▶ _Raw data_:
------

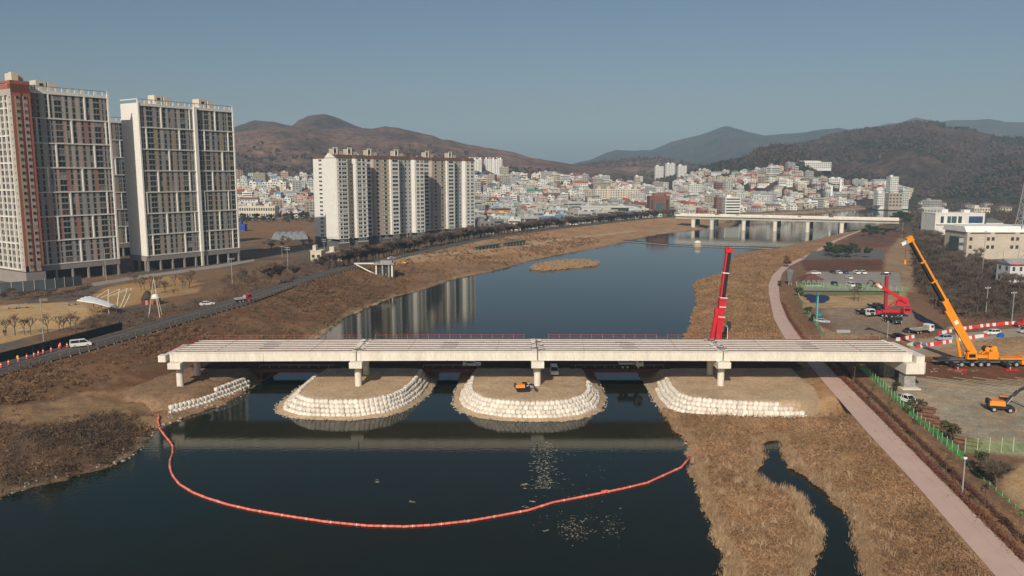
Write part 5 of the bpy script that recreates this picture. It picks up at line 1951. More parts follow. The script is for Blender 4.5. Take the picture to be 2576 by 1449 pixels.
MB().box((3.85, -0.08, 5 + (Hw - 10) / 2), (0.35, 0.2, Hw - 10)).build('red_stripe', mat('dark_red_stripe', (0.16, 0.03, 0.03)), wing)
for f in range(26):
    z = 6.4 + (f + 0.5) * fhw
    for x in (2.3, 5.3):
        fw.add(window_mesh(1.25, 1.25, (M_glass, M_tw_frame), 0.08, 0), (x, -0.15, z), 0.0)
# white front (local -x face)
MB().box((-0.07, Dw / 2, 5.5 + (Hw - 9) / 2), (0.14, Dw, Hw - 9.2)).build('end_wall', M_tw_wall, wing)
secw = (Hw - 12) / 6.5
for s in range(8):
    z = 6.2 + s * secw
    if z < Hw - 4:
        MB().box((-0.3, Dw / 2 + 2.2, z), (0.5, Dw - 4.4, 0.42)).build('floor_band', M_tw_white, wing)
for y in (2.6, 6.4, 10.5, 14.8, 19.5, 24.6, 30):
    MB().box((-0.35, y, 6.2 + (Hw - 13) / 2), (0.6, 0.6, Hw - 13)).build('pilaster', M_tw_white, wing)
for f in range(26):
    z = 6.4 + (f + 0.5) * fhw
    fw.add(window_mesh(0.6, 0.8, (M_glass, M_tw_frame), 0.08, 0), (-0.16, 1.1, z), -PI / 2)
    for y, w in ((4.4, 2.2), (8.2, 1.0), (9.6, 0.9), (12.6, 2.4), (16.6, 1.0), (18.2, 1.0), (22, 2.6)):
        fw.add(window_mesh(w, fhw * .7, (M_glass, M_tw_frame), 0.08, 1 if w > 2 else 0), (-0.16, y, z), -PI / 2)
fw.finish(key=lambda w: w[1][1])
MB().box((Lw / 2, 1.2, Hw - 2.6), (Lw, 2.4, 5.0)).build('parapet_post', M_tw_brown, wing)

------

▶ _Given exercise_: Repeat all of the data above word for word, minus the pictures.

▶ _Response_:
Write part 5 of the bpy script that recreates this picture. It picks up at line 1951. More parts follow. The script is for Blender 4.5. Take the picture to be 2576 by 1449 pixels.
MB().box((3.85, -0.08, 5 + (Hw - 10) / 2), (0.35, 0.2, Hw - 10)).build('red_stripe', mat('dark_red_stripe', (0.16, 0.03, 0.03)), wing)
for f in range(26):
    z = 6.4 + (f + 0.5) * fhw
    for x in (2.3, 5.3):
        fw.add(window_mesh(1.25, 1.25, (M_glass, M_tw_frame), 0.08, 0), (x, -0.15, z), 0.0)
# white front (local -x face)
MB().box((-0.07, Dw / 2, 5.5 + (Hw - 9) / 2), (0.14, Dw, Hw - 9.2)).build('end_wall', M_tw_wall, wing)
secw = (Hw - 12) / 6.5
for s in range(8):
    z = 6.2 + s * secw
    if z < Hw - 4:
        MB().box((-0.3, Dw / 2 + 2.2, z), (0.5, Dw - 4.4, 0.42)).build('floor_band', M_tw_white, wing)
for y in (2.6, 6.4, 10.5, 14.8, 19.5, 24.6, 30):
    MB().box((-0.35, y, 6.2 + (Hw - 13) / 2), (0.6, 0.6, Hw - 13)).build('pilaster', M_tw_white, wing)
for f in range(26):
    z = 6.4 + (f + 0.5) * fhw
    fw.add(window_mesh(0.6, 0.8, (M_glass, M_tw_frame), 0.08, 0), (-0.16, 1.1, z), -PI / 2)
    for y, w in ((4.4, 2.2), (8.2, 1.0), (9.6, 0.9), (12.6, 2.4), (16.6, 1.0), (18.2, 1.0), (22, 2.6)):
        fw.add(window_mesh(w, fhw * .7, (M_glass, M_tw_frame), 0.08, 1 if w > 2 else 0), (-0.16, y, z), -PI / 2)
fw.finish(key=lambda w: w[1][1])
MB().box((Lw / 2, 1.2, Hw - 2.6), (Lw, 2.4, 5.0)).build('parapet_post', M_tw_brown, wing)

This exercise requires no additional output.